__AIM__.
Your task is to reproduce word for word the lines running from the line containing "Write part 2" to the line containing "obj('rocker', bm, M_trim, sw)", inclusive. Nothing else belongs in the answer.

******

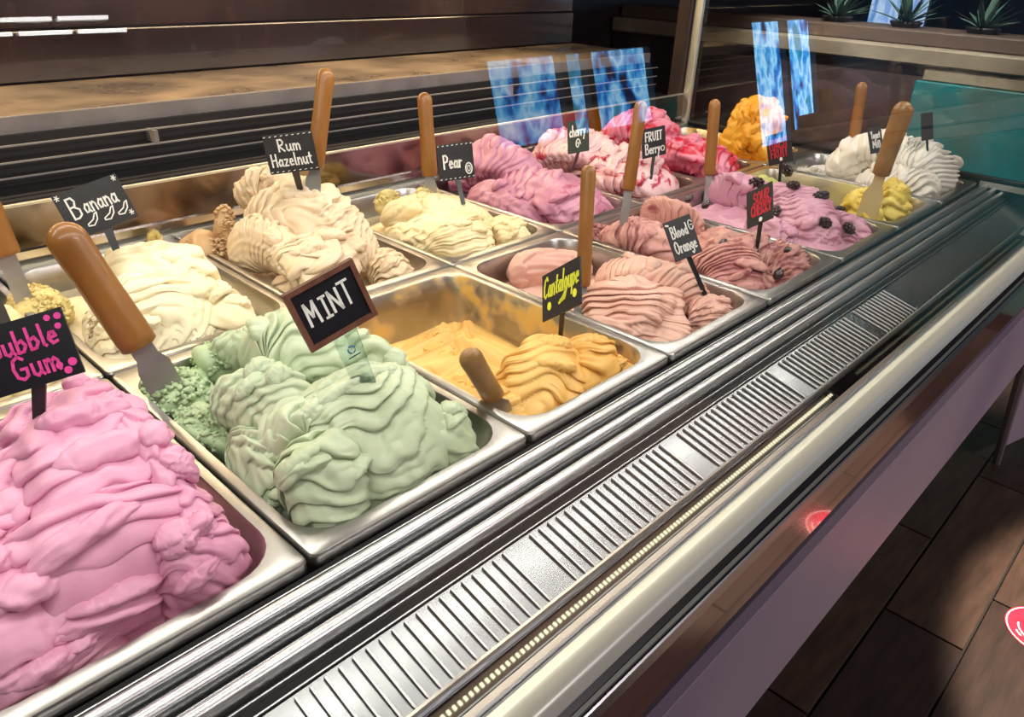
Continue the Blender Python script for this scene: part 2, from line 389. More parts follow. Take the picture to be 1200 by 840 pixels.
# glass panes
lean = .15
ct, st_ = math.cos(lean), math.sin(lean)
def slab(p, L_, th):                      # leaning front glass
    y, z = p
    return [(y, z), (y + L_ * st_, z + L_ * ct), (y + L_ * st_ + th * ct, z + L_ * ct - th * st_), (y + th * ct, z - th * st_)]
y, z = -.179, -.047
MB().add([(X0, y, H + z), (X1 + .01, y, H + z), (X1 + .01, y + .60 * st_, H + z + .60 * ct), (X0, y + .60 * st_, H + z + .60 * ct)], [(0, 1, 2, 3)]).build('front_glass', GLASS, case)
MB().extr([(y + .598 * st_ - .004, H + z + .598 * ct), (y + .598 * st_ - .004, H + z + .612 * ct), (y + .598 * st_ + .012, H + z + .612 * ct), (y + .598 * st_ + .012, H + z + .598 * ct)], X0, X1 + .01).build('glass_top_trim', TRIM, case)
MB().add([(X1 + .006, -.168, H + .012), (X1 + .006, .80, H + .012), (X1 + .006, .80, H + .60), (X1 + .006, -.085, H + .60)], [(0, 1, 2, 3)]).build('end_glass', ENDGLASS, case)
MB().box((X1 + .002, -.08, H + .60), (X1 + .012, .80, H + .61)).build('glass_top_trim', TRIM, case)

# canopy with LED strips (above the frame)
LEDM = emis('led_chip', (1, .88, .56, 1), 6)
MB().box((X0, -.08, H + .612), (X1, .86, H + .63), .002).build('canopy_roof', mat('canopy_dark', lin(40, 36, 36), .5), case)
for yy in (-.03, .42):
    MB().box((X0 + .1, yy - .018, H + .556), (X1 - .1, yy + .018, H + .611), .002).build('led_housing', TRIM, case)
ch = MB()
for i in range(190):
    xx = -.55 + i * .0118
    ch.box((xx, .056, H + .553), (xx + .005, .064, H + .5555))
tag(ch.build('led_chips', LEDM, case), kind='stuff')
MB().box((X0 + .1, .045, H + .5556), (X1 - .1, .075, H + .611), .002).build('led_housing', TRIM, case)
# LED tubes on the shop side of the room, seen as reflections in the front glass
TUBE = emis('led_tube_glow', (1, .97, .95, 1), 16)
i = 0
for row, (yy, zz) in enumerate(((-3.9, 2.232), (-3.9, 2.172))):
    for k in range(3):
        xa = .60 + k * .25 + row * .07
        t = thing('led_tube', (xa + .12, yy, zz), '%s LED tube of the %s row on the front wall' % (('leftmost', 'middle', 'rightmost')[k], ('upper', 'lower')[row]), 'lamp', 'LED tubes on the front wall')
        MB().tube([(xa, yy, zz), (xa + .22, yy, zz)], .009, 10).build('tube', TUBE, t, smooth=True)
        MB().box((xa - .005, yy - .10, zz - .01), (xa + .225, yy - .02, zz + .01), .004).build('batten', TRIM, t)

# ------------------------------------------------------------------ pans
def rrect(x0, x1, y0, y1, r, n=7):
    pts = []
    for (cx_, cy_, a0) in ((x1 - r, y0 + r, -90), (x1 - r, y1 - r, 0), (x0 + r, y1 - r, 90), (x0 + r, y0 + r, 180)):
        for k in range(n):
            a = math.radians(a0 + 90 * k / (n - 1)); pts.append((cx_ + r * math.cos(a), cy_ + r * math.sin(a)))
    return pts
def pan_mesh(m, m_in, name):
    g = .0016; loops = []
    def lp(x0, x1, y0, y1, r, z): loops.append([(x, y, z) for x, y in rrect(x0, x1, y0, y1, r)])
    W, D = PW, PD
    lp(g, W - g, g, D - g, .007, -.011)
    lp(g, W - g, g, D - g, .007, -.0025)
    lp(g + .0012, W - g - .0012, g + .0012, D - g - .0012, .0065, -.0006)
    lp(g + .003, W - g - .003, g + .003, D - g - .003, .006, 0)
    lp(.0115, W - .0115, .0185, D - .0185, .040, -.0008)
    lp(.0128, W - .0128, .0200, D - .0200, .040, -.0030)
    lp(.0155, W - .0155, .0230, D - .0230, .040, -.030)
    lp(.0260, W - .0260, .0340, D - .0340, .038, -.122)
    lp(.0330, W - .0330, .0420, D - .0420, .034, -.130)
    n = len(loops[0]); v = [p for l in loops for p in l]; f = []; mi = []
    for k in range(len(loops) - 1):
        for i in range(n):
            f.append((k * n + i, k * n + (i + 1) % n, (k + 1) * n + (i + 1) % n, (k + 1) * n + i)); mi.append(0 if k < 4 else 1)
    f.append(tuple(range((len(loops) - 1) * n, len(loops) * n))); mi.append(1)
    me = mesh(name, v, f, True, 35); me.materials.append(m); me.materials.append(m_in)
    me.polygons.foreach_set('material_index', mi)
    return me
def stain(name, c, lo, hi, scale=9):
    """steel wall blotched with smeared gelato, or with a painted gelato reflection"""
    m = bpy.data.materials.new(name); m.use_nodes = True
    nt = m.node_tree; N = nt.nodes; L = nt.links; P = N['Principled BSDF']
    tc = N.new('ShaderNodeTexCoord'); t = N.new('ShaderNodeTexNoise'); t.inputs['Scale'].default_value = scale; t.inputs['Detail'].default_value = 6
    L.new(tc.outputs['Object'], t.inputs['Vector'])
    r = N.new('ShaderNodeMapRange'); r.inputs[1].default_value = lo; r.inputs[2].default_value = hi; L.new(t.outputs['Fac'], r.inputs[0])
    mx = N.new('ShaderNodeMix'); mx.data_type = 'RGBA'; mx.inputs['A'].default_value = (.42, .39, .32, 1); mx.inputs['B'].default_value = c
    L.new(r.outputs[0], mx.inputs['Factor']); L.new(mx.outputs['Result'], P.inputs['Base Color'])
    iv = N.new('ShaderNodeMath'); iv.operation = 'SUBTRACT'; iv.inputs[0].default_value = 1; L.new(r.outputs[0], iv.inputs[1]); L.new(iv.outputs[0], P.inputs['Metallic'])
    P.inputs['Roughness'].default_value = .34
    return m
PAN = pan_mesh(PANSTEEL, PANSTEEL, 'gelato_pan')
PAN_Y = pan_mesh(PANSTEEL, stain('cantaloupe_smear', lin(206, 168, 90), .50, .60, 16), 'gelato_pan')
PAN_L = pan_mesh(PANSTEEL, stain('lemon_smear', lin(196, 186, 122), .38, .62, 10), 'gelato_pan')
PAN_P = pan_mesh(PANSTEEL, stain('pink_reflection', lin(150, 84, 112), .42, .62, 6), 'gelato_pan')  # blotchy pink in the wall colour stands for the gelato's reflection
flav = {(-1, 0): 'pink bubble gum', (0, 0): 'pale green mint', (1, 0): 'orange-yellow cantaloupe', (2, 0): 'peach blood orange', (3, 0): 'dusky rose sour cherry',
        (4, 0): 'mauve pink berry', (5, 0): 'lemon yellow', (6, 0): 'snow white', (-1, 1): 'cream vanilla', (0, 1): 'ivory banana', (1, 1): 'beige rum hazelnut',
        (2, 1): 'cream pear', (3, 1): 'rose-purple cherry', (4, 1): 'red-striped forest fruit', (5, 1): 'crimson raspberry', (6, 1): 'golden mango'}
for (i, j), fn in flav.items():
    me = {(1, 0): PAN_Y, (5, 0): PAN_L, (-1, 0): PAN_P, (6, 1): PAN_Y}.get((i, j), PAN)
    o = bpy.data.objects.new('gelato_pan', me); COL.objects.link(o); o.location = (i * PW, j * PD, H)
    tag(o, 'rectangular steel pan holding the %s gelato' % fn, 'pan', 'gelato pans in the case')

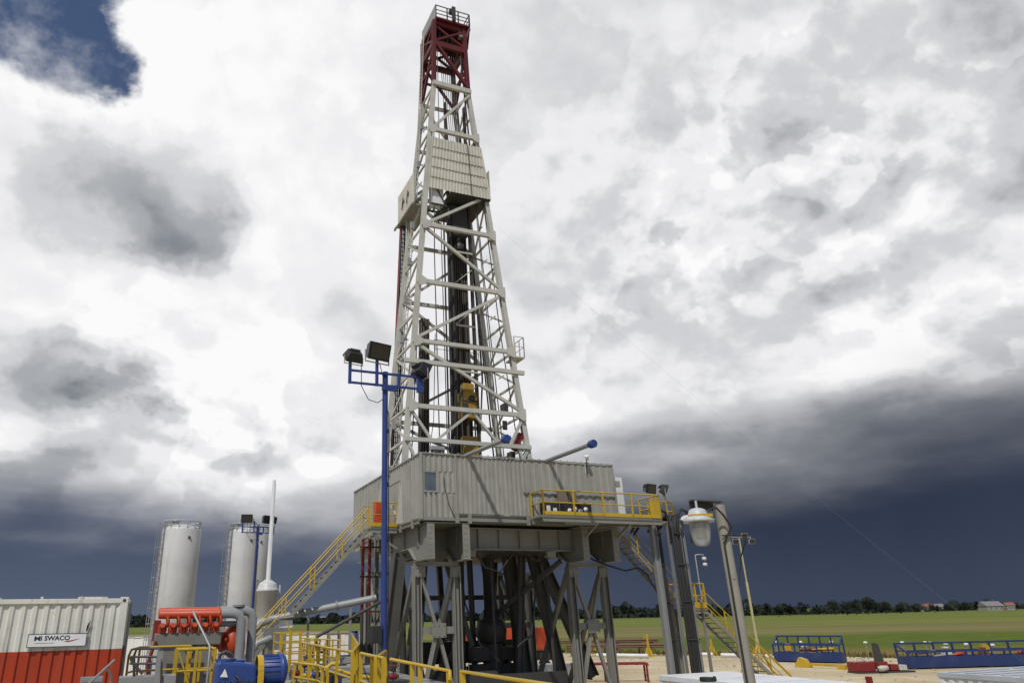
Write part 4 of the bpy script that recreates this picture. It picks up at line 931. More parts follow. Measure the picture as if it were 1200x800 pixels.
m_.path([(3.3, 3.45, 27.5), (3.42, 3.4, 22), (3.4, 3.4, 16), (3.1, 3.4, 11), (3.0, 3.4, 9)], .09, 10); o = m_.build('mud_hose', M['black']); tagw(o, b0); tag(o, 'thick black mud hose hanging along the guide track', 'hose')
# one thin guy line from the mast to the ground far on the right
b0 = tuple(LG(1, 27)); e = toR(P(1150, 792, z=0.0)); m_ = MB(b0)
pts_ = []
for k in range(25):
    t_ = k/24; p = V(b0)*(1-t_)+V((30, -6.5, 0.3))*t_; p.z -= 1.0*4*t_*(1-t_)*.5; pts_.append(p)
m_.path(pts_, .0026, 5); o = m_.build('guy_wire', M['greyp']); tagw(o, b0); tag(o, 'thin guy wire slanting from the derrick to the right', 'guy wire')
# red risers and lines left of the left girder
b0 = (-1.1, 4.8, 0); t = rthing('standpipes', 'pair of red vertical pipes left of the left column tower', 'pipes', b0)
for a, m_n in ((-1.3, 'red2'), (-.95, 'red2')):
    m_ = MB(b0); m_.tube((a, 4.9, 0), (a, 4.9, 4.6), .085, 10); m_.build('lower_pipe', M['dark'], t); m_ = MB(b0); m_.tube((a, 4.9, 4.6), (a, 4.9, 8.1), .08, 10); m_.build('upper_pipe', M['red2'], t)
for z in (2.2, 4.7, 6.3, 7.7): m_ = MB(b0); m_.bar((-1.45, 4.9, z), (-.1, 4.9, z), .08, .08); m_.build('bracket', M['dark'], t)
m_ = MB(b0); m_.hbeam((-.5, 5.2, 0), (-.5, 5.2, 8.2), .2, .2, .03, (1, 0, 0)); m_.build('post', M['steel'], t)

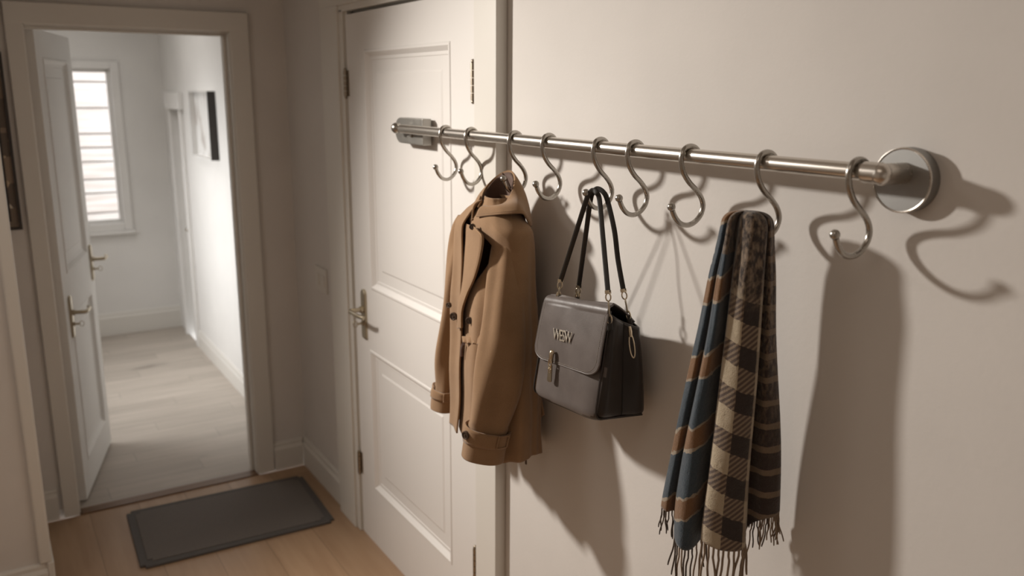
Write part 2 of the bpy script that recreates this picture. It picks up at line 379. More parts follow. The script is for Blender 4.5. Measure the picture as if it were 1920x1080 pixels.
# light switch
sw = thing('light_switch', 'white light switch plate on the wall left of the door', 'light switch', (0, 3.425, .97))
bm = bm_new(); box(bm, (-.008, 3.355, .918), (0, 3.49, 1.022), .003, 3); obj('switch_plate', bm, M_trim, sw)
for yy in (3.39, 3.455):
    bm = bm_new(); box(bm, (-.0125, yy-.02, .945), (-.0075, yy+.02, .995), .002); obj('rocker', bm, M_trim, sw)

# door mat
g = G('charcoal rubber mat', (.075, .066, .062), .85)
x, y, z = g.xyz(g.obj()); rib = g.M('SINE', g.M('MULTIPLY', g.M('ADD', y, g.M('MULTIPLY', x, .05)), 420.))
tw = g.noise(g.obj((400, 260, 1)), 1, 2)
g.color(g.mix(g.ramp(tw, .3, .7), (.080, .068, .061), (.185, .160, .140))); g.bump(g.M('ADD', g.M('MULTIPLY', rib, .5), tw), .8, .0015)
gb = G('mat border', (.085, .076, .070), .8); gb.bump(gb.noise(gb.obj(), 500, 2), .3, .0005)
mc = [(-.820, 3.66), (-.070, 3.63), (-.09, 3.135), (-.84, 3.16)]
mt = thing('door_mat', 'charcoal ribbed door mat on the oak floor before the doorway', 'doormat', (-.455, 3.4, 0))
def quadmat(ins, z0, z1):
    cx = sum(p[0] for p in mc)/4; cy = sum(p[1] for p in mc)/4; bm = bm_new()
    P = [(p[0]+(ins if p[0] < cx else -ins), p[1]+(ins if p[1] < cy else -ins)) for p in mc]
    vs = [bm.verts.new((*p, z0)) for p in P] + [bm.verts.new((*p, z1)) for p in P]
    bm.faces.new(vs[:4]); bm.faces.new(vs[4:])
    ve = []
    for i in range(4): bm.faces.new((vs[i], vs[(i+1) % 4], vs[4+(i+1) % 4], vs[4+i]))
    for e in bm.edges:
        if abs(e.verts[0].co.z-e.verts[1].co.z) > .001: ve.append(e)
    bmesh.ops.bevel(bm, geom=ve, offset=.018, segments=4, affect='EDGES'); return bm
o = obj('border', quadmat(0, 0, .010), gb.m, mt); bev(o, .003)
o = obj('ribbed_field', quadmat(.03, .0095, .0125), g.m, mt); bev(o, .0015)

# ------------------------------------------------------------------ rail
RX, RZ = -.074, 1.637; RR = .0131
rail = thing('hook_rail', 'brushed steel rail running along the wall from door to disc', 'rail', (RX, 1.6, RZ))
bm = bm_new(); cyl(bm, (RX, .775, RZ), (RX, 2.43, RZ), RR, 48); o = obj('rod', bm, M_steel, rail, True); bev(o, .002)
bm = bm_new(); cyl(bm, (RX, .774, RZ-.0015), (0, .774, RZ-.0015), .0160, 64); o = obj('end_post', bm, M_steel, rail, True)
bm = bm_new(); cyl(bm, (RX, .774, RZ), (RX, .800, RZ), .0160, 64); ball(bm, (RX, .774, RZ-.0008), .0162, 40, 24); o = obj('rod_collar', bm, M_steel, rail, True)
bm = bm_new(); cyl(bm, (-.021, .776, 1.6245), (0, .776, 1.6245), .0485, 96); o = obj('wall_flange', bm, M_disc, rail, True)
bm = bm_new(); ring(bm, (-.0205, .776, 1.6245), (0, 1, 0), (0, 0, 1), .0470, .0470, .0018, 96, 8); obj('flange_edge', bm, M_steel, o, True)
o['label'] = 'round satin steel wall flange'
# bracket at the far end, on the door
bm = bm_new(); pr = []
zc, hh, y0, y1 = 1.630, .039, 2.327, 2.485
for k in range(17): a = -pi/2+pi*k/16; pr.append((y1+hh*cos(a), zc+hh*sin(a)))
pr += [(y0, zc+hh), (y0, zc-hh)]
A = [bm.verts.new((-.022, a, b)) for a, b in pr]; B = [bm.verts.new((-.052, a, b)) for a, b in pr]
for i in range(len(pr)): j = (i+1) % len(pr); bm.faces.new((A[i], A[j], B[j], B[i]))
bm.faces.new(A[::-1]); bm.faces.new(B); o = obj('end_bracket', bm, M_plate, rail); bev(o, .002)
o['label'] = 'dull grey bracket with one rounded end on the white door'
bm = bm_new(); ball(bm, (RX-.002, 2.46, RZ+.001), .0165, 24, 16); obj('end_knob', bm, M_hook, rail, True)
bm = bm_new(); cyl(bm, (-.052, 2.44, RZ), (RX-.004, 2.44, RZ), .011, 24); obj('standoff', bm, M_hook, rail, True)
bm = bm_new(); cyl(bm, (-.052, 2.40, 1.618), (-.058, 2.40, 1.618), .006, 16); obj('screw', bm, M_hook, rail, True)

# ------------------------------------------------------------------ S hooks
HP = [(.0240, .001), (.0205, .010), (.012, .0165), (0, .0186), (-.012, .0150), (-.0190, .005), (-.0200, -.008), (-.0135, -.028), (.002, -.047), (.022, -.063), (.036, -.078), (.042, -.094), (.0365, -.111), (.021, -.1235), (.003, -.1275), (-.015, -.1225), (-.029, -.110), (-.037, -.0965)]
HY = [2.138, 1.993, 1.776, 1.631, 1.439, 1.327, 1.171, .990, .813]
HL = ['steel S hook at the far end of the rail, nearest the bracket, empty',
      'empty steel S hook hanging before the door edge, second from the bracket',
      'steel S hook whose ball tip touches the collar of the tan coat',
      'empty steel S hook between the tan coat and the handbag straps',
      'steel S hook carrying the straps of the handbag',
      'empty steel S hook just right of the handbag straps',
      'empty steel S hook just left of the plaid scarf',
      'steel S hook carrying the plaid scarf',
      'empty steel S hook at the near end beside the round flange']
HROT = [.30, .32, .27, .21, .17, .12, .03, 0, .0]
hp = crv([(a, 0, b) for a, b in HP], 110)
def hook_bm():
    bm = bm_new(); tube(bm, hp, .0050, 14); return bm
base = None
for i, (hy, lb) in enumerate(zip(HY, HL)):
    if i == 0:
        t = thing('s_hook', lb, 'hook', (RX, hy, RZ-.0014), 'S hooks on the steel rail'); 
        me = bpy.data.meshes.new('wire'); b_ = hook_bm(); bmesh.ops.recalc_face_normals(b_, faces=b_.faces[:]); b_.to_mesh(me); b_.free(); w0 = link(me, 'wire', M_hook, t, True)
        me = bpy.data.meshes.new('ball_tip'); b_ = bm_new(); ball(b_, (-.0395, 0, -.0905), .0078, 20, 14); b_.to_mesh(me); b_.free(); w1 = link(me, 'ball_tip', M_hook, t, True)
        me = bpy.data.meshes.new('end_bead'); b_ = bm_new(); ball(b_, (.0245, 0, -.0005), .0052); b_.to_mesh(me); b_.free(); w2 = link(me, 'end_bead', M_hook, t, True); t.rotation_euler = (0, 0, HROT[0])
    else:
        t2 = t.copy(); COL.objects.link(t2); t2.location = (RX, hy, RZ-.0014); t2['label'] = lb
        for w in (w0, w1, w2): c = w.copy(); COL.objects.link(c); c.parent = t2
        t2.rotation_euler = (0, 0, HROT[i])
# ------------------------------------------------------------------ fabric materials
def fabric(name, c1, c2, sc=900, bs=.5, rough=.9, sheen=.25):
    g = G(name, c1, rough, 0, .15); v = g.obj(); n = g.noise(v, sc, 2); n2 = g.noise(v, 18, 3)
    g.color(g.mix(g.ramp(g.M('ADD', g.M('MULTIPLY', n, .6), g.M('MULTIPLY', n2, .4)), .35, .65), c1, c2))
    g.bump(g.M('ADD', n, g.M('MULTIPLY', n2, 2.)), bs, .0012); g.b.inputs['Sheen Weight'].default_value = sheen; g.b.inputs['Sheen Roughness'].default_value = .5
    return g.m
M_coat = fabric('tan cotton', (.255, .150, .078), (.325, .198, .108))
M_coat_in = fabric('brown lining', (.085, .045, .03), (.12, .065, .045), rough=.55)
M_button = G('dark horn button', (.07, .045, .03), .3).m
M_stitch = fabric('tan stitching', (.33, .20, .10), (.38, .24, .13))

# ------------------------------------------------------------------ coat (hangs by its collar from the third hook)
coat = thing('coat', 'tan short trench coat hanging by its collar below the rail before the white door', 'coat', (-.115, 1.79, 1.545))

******

__ANSWER IN FULL__.
Write part 2 of the bpy script that recreates this picture. It picks up at line 379. More parts follow. The script is for Blender 4.5. Measure the picture as if it were 1920x1080 pixels.
# light switch
sw = thing('light_switch', 'white light switch plate on the wall left of the door', 'light switch', (0, 3.425, .97))
bm = bm_new(); box(bm, (-.008, 3.355, .918), (0, 3.49, 1.022), .003, 3); obj('switch_plate', bm, M_trim, sw)
for yy in (3.39, 3.455):
    bm = bm_new(); box(bm, (-.0125, yy-.02, .945), (-.0075, yy+.02, .995), .002); obj('rocker', bm, M_trim, sw)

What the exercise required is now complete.